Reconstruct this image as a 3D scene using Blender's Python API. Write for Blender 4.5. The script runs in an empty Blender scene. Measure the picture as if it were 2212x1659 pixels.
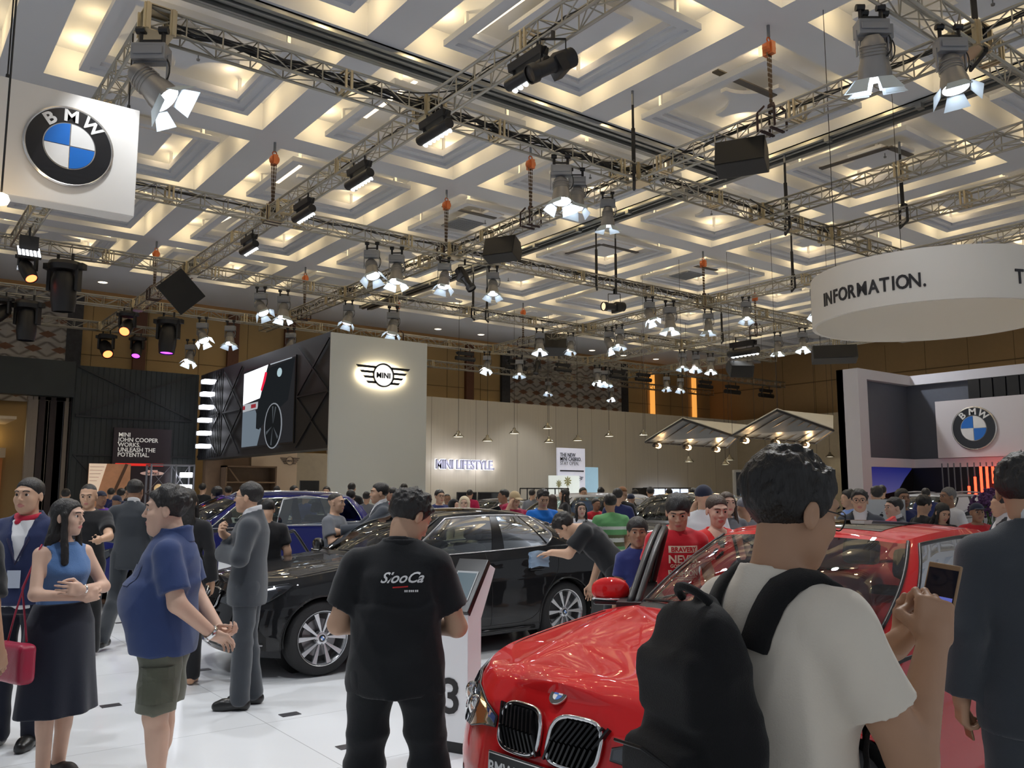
import bpy, bmesh, math, random
import numpy as np
from mathutils import Vector, Matrix

# ---------------------------------------------------------------- camera, world, exposure
SC = bpy.context.scene
COL = SC.collection
PI = math.pi
CAMH, FPX, PITCH, YAW = 1.6, 1850.0, math.radians(7.2), math.radians(52.8)
_fw = np.array([math.cos(YAW)*math.cos(PITCH), math.sin(YAW)*math.cos(PITCH), math.sin(PITCH)])
_rt = np.array([math.sin(YAW), -math.cos(YAW), 0.0])
_up = np.cross(_rt, _fw)
_C = np.array([0, 0, CAMH])
cam = bpy.data.cameras.new('camera')
cam.sensor_fit = 'HORIZONTAL'; cam.sensor_width = 36.0; cam.lens = 36.0*FPX/2212.0
cam.clip_start = 0.05; cam.clip_end = 300
camo = bpy.data.objects.new('camera', cam); COL.objects.link(camo)
camo.location = _C
camo.rotation_euler = Vector(_fw).to_track_quat('-Z', 'Y').to_euler()
SC.camera = camo

wd = bpy.data.worlds.new('world'); SC.world = wd; wd.use_nodes = True
wd.node_tree.nodes['Background'].inputs[0].default_value = (0.86, 0.92, 1.0, 1)
wd.node_tree.nodes['Background'].inputs[1].default_value = 0.44
SC.view_settings.view_transform = 'Standard'; SC.view_settings.look = 'None'
SC.view_settings.gamma = 1; SC.view_settings.use_curve_mapping = False
SC.view_settings.exposure = 0.0
SC.cycles.max_bounces = 7; SC.cycles.diffuse_bounces = 3; SC.cycles.glossy_bounces = 4
SC.cycles.transparent_max_bounces = 12; SC.cycles.caustics_reflective = False; SC.cycles.caustics_refractive = False
SC.cycles.sample_clamp_indirect = 4.0

def spot(x, y, z, tx, ty, tz, power, col=(0.93, 0.96, 1.0), size=60, blend=0.6, r=0.12):
    l = bpy.data.lights.new('spot', 'SPOT'); l.energy = power; l.color = col
    l.spot_size = math.radians(size); l.spot_blend = blend; l.shadow_soft_size = r
    o = bpy.data.objects.new('spot', l); COL.objects.link(o); o.location = (x, y, z)
    o.rotation_euler = (Vector((tx, ty, tz))-Vector((x, y, z))).to_track_quat('-Z', 'Y').to_euler()
    return o
# stage lamps on the trusses over and around the stand (the fixtures in view are built further down)
for (x, y, tx, ty, p) in [
        (2.2, 3.0, 2.6, 5.0, 420), (-0.5, 6.5, 1.0, 6.2, 420), (6.9, 4.8, 2.6, 2.6, 420), (3.0, 9.0, 2.4, 7.0, 420), (-1.5, 9.5, 1.2, 9.0, 380),
        (7.1, 8.8, 4.5, 8.0, 520), (9.5, 5.2, 5.0, 3.0, 450), (12, 11.5, 9, 10, 650), (7.1, 14.5, 4.5, 13, 700), (12, 18.4, 11, 14.5, 700),
        (17, 11.5, 15, 10, 700), (17, 18.4, 17, 20, 800), (9, 18.4, 7, 19, 600), (2.7, 15, 1.5, 14, 500), (22, 14, 24.5, 9.5, 600), (22, 24.3, 21, 28, 900),
        (28, 24.3, 30, 28, 900), (16, 24.3, 12.5, 21.6, 500), (18, 30.2, 20, 33, 500), (26, 30.2, 26, 33, 600), (2.7, 24.3, 4, 29, 350), (28, 17, 29, 20, 800)]:
    spot(x, y, 7.3, tx, ty, 0.3, p*1.05, size=75)

# ---------------------------------------------------------------- picture geometry
def ray(px, py): return _fw + _rt*(px-1106)/FPX - _up*(py-829.5)/FPX
def onz(px, py, z): d = ray(px, py); return Vector(_C + d*(z-CAMH)/d[2])
def onx(px, py, x): d = ray(px, py); return Vector(_C + d*x/d[0])
def ony(px, py, y): d = ray(px, py); return Vector(_C + d*y/d[1])
def atd(px, py, dep): return Vector(_C + ray(px, py)*dep)

# ---------------------------------------------------------------- helpers
def tag(o, label=None, cat=None, group=None, kind=None):
    if label: o['label'] = label
    if cat: o['category'] = cat
    if group: o['group'] = group
    if kind: o['kind'] = kind
    return o
def link(o, parent=None):
    COL.objects.link(o)
    if parent is not None: o.parent = parent
    return o
def empty(name, loc=(0, 0, 0), rz=0.0, label=None, cat=None, group=None):
    o = bpy.data.objects.new(name, None); COL.objects.link(o)
    o.empty_display_size = 0.1; o.location = loc; o.rotation_euler = (0, 0, rz)
    return tag(o, label, cat, group)
def copy_tree(o, parent=None):
    c = o.copy(); COL.objects.link(c)
    if parent is not None: c.parent = parent
    for ch in list(o.children): copy_tree(ch, c)
    return c

_M = {}
def mat(name, col, rough=0.5, metal=0.0, emit=None, es=0.0, var=0.06, scale=6.0, bump=0.0, bscale=40.0, coat=0.0, spec=0.5, sheen=0.0, sub=0.0):
    if name in _M: return _M[name]
    m = bpy.data.materials.new(name); m.use_nodes = True; _M[name] = m
    nt = m.node_tree; b = nt.nodes['Principled BSDF']
    b.inputs['Roughness'].default_value = rough; b.inputs['Metallic'].default_value = metal
    b.inputs['Specular IOR Level'].default_value = spec
    if coat: b.inputs['Coat Weight'].default_value = coat; b.inputs['Coat Roughness'].default_value = 0.03
    if sheen: b.inputs['Sheen Weight'].default_value = sheen
    tc = nt.nodes.new('ShaderNodeTexCoord')
    nz = nt.nodes.new('ShaderNodeTexNoise'); nz.inputs['Scale'].default_value = scale
    nt.links.new(tc.outputs['Object'], nz.inputs['Vector'])
    mx = nt.nodes.new('ShaderNodeMix'); mx.data_type = 'RGBA'
    c1 = [min(1, c*(1-var)) for c in col]; c2 = [min(1, c*(1+var)) for c in col]
    mx.inputs['A'].default_value = (*c1, 1); mx.inputs['B'].default_value = (*c2, 1)
    nt.links.new(nz.outputs['Fac'], mx.inputs['Factor']); nt.links.new(mx.outputs['Result'], b.inputs['Base Color'])
    if emit: b.inputs['Emission Color'].default_value = (*emit, 1); b.inputs['Emission Strength'].default_value = es
    if sub: b.inputs['Subsurface Weight'].default_value = sub; b.inputs['Subsurface Radius'].default_value = (0.012, 0.004, 0.002); b.inputs['Subsurface Scale'].default_value = 1.0
    if bump:
        n2 = nt.nodes.new('ShaderNodeTexNoise'); n2.inputs['Scale'].default_value = bscale; n2.inputs['Detail'].default_value = 4
        nt.links.new(tc.outputs['Object'], n2.inputs['Vector'])
        bp = nt.nodes.new('ShaderNodeBump'); bp.inputs['Strength'].default_value = bump; bp.inputs['Distance'].default_value = 0.01
        nt.links.new(n2.outputs['Fac'], bp.inputs['Height']); nt.links.new(bp.outputs['Normal'], b.inputs['Normal'])
    return m
def glow(name, col, s):
    if name in _M: return _M[name]
    m = bpy.data.materials.new(name); m.use_nodes = True; _M[name] = m
    nt = m.node_tree; nt.nodes.clear()
    e = nt.nodes.new('ShaderNodeEmission'); o = nt.nodes.new('ShaderNodeOutputMaterial')
    e.inputs[0].default_value = (*col, 1); e.inputs[1].default_value = s
    nt.links.new(e.outputs[0], o.inputs[0]); return m
def glass(name, tint=(0.75, 0.8, 0.78), base=0.12):
    if name in _M: return _M[name]
    m = bpy.data.materials.new(name); m.use_nodes = True; _M[name] = m
    nt = m.node_tree; nt.nodes.clear(); N = nt.nodes.new; L = nt.links.new
    t = N('ShaderNodeBsdfTransparent'); t.inputs[0].default_value = (*tint, 1)
    g = N('ShaderNodeBsdfGlossy'); g.inputs['Roughness'].default_value = 0.01; g.inputs[0].default_value = (0.95, 0.97, 1, 1)
    f = N('ShaderNodeFresnel'); f.inputs[0].default_value = 1.5
    a = N('ShaderNodeMath'); a.operation = 'ADD'; a.inputs[1].default_value = base; a.use_clamp = True
    x = N('ShaderNodeMixShader'); o = N('ShaderNodeOutputMaterial')
    L(f.outputs[0], a.inputs[0]); L(a.outputs[0], x.inputs[0]); L(t.outputs[0], x.inputs[1]); L(g.outputs[0], x.inputs[2]); L(x.outputs[0], o.inputs[0])
    return m

class MB:
    def __init__(s): s.v = []; s.f = []; s.m = []; s.mi = 0
    def quadbox(s, P):
        b = len(s.v); s.v += [tuple(p) for p in P]
        for q in ((0, 3, 2, 1), (4, 5, 6, 7), (0, 1, 5, 4), (1, 2, 6, 5), (2, 3, 7, 6), (3, 0, 4, 7)):
            s.f.append(tuple(b+i for i in q)); s.m.append(s.mi)
    def box(s, x0, x1, y0, y1, z0, z1, M=None):
        P = [(x0, y0, z0), (x1, y0, z0), (x1, y1, z0), (x0, y1, z0), (x0, y0, z1), (x1, y0, z1), (x1, y1, z1), (x0, y1, z1)]
        if M is not None: P = [M @ Vector(p) for p in P]
        s.quadbox(P)
    def tube(s, p, q, r, n=6, r2=None, cap=True):
        p = Vector(p); q = Vector(q); d = q-p
        if d.length < 1e-6: return
        d.normalize(); a = d.orthogonal().normalized(); c = d.cross(a); r2 = r if r2 is None else r2
        b = len(s.v)
        for (o, rr) in ((p, r), (q, r2)):
            for i in range(n):
                t = 2*PI*i/n; s.v.append(tuple(o+a*(rr*math.cos(t))+c*(rr*math.sin(t))))
        for i in range(n):
            j = (i+1) % n; s.f.append((b+i, b+j, b+n+j, b+n+i)); s.m.append(s.mi)
        if cap:
            s.f.append(tuple(b+i for i in reversed(range(n)))); s.m.append(s.mi)
            s.f.append(tuple(b+n+i for i in range(n))); s.m.append(s.mi)
    def path(s, pts, r, n=6):
        """continuous swept tube through pts"""
        P = [Vector(p) for p in pts]; Q = [P[0]]
        for p in P[1:]:
            if (p-Q[-1]).length > 1e-4: Q.append(p)
        if len(Q) < 2: return
        closed = (P[0]-P[-1]).length < 1e-5 and len(Q) > 3
        if closed: Q = Q[:-1] if (Q[0]-Q[-1]).length < 1e-3 else Q
        k = len(Q); b = len(s.v); a = None
        for i in range(k):
            d = (Q[(i+1) % k]-Q[i-1]) if closed else (Q[min(i+1, k-1)]-Q[max(i-1, 0)])
            d.normalize()
            a = d.orthogonal().normalized() if a is None else (a-d*a.dot(d)).normalized()
            c = d.cross(a)
            for j in range(n):
                t = 2*PI*j/n; s.v.append(tuple(Q[i]+a*(r*math.cos(t))+c*(r*math.sin(t))))
        for i in range(k if closed else k-1):
            e = (i+1) % k
            for j in range(n):
                q = (j+1) % n; s.f.append((b+i*n+j, b+i*n+q, b+e*n+q, b+e*n+j)); s.m.append(s.mi)
        if not closed:
            s.f.append(tuple(b+j for j in reversed(range(n)))); s.m.append(s.mi); s.f.append(tuple(b+(k-1)*n+j for j in range(n))); s.m.append(s.mi)
    def bar(s, p, q, w, h, up=(0, 0, 1)):
        p = Vector(p); q = Vector(q); d = (q-p).normalized(); u = Vector(up)
        sd = d.cross(u)
        if sd.length < 1e-4: sd = d.orthogonal()
        sd.normalize(); u = sd.cross(d)
        P = []
        for o in (p, q):
            for (a, b) in ((-1, -1), (1, -1), (1, 1), (-1, 1)): P.append(o+sd*(a*w/2)+u*(b*h/2))
        s.quadbox(P)
    def poly(s, pts, M=None):
        b = len(s.v); s.v += [tuple((M @ Vector(p)) if M is not None else p) for p in pts]
        s.f.append(tuple(range(b, b+len(pts)))); s.m.append(s.mi)
    def prism(s, pts, d, M=None):
        d = Vector(d); n = len(pts); b = len(s.v)
        A = [Vector(p) for p in pts]; B = [p+d for p in A]
        s.v += [tuple((M @ p) if M is not None else p) for p in A+B]
        s.f.append(tuple(b+i for i in reversed(range(n)))); s.m.append(s.mi)
        s.f.append(tuple(b+n+i for i in range(n))); s.m.append(s.mi)
        for i in range(n):
            j = (i+1) % n; s.f.append((b+i, b+j, b+n+j, b+n+i)); s.m.append(s.mi)
    def lathe(s, prof, n=20, M=None, axis='Z', a0=0, a1=2*PI):
        b = len(s.v); full = abs(a1-a0-2*PI) < 1e-6; k = n if full else n+1
        for i in range(k):
            t = a0+(a1-a0)*i/n; c, sn = math.cos(t), math.sin(t)
            for (r, h) in prof:
                p = (r*c, r*sn, h) if axis == 'Z' else ((r*c, h, r*sn) if axis == 'Y' else (h, r*c, r*sn))
                s.v.append(tuple(M @ Vector(p)) if M is not None else p)
        m = len(prof)
        for i in range(n):
            j = (i+1) % k
            for q in range(m-1):
                s.f.append((b+i*m+q, b+j*m+q, b+j*m+q+1, b+i*m+q+1)); s.m.append(s.mi)
    def grid(s, P, closed=False):
        b = len(s.v); n = len(P); m = len(P[0])
        for r in P: s.v += [tuple(p) for p in r]
        for i in range(n-1):
            for j in range(m if closed else m-1):
                k = (j+1) % m
                s.f.append((b+i*m+j, b+i*m+k, b+(i+1)*m+k, b+(i+1)*m+j)); s.m.append(s.mi)
    def build(s, name, mats, parent=None, smooth=False, auto=None, bevel=0, mods=None, weld=False):
        me = bpy.data.meshes.new(name); me.from_pydata(s.v, [], s.f)
        mats = mats if isinstance(mats, (list, tuple)) else [mats]
        for m in mats: me.materials.append(m)
        if len(mats) > 1: me.polygons.foreach_set('material_index', s.m)
        if smooth: me.polygons.foreach_set('use_smooth', [True]*len(s.f))
        me.update()
        if weld:
            bm = bmesh.new(); bm.from_mesh(me); bmesh.ops.remove_doubles(bm, verts=bm.verts, dist=1e-4)
            bmesh.ops.recalc_face_normals(bm, faces=bm.faces); bm.to_mesh(me); bm.free()
        if auto is not None: me.set_sharp_from_angle(angle=math.radians(auto))
        o = bpy.data.objects.new(name, me); link(o, parent)
        if bevel:
            b = o.modifiers.new('bevel', 'BEVEL'); b.width = bevel; b.segments = 2; b.limit_method = 'ANGLE'
        return o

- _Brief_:
Begin at the first line of the data above and repeat each line exactly, stopping after the line containing "from mathutils import Vector, Matrix". Omit the pictures.

- _Reply_:
Reconstruct this image as a 3D scene using Blender's Python API. Write for Blender 4.5. The script runs in an empty Blender scene. Measure the picture as if it were 2212x1659 pixels.
import bpy, bmesh, math, random
import numpy as np
from mathutils import Vector, Matrix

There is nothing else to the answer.